Атагуальпе предъявили следующие обвинения: во-первых, утверждал обвинительный акт, Атагуальпа незаконно захватил власть и приказал убить настоящего наследника престола Гуаскара; во-вторых, уже после появления в стране испанцев он проматывал государственное имущество и раздавал подарки своим любимцам; в-третьих, он не отказался от языческих суеверий; в-четвертых, он удержал при себе многочисленных жен и, следовательно, грешил против седьмой заповеди; в-пятых, он подстрекал к восстанию против испанцев. Из всех этих обвинений только первое имело основание, но оно было совершенно неважно для завоевателей, которым было очень мало дела до перуанского престолонаследия. В обвинительный акт его включили только для того, чтобы привлечь к испанцам сородичей и сторонников убитого Гуаскара. Второй пункт был просто нелеп, ибо после пленения инки все его сокровища были захвачены завоевателями и дарить ему было нечего. Третий и четвертый пункты даже по испанским законам подлежали не светскому суду, а духовному. Зато пятый пункт имел большое значение, хотя ничем не был доказан.

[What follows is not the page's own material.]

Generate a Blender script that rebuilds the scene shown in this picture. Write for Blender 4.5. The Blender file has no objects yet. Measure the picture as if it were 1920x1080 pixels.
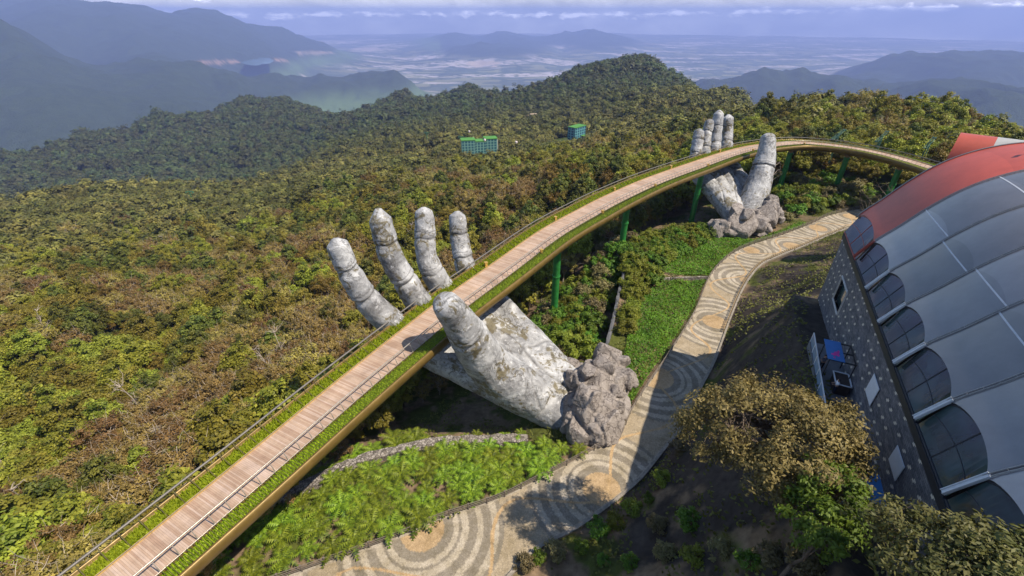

Суд производился по всем правилам. Были назначены трое судей под председательством Пизарро, государственный обвинитель и защитник. Допрашивали перуанцев-свидетелей, показания которых переводил Филиппильо; допрашивали Атагуальпу и его приближенных. Филиппильо, заинтересованный в обвинительном приговоре, при переводе искажал слова свидетелей и старался всячески очернить инку. О первых четырех пунктах обвинения судьи даже и не спорили. В доказательствах виновности Атагуальпы они не разбирались. Спорили они только об одном: выгодно или невыгодно предать Атагуальпу казни. Пизарро подал голос за казнь, и суд постановил публично сжечь обвиняемого, а приговор привести в исполнение в тот же день.